== WHAT IS NEEDED ==
Search the records for "objects". Copy every line where it appears.

== DATA ROWS ==
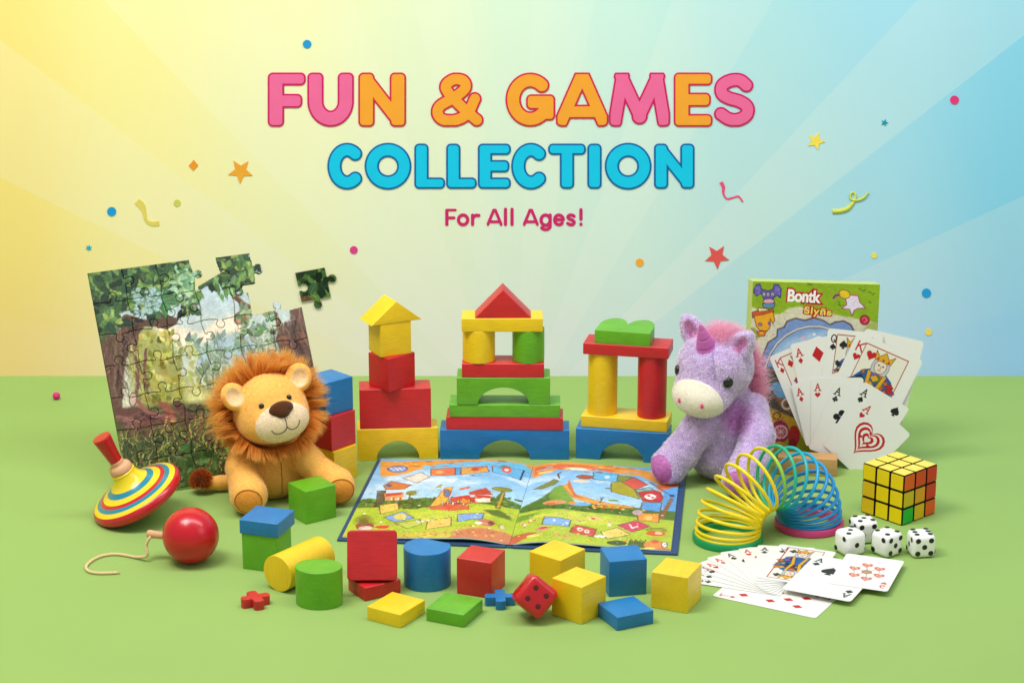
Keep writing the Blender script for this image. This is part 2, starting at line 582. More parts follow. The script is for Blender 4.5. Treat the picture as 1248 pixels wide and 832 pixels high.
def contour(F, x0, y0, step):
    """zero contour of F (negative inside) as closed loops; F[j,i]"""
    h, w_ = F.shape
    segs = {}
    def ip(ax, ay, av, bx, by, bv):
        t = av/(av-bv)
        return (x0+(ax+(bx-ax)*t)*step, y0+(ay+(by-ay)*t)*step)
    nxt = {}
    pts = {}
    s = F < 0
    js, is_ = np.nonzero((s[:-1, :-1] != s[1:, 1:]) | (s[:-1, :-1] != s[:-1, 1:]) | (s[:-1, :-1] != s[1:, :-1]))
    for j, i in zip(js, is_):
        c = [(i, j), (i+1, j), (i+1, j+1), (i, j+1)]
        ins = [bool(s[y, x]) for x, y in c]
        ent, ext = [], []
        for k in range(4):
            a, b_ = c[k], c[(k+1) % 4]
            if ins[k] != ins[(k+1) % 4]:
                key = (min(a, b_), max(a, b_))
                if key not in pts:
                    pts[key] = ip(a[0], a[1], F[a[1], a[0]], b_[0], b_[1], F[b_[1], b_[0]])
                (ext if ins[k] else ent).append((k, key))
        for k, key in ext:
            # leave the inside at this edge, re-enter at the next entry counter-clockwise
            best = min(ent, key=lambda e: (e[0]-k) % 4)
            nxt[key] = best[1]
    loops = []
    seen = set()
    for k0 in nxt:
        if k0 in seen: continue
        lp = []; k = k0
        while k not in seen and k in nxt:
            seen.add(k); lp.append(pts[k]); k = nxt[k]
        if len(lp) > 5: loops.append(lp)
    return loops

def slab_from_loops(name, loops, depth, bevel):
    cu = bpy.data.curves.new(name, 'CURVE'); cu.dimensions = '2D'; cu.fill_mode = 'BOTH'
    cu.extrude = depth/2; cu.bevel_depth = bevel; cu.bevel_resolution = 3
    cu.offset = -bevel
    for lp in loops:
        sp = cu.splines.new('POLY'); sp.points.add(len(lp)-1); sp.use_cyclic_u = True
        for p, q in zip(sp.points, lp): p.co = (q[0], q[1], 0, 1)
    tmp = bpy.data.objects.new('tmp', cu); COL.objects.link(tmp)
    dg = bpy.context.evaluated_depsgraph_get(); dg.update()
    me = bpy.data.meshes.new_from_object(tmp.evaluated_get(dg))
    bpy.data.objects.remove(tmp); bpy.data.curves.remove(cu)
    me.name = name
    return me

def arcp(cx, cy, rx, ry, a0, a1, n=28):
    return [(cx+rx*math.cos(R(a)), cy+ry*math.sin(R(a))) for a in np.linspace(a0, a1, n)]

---

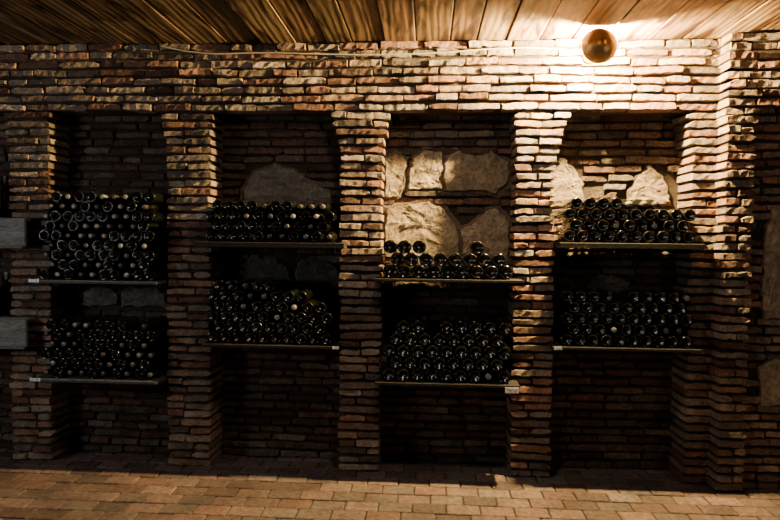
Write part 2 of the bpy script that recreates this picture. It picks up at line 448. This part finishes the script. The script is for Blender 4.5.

* * *

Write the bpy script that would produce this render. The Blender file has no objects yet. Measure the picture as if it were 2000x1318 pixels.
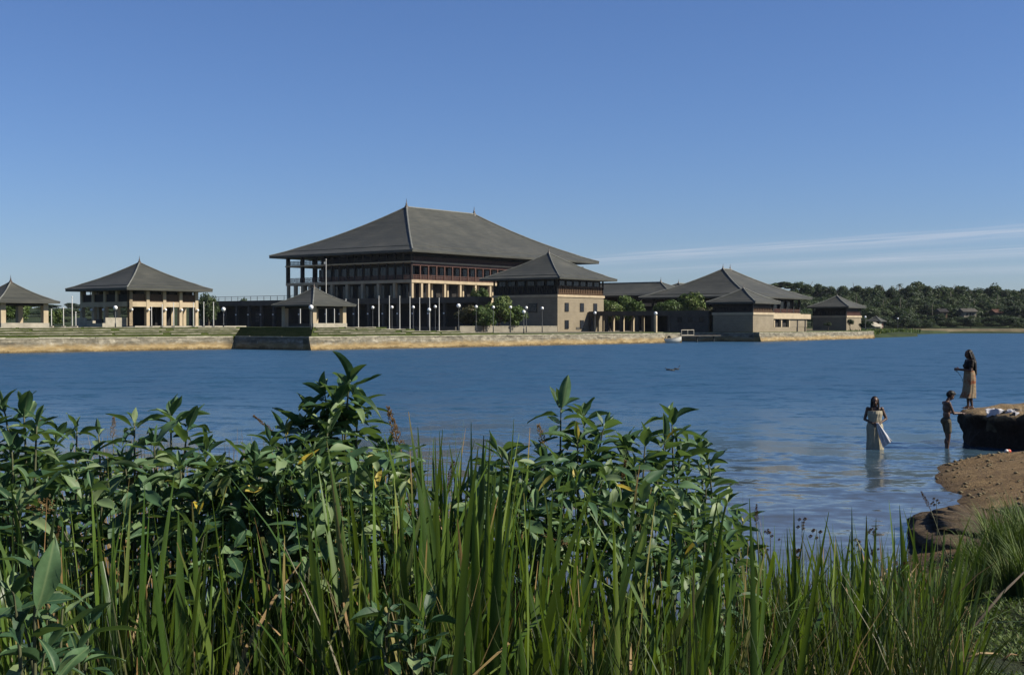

== REPLY ==
    tmp = bpy.data.objects.new('tmp', cu); COL.objects.link(tmp)
    bpy.data.objects.remove(tmp); bpy.data.curves.remove(cu)
Write the bpy script that would produce this render. The Blender file has no objects yet. Measure the picture as if it were 2000x1318 pixels.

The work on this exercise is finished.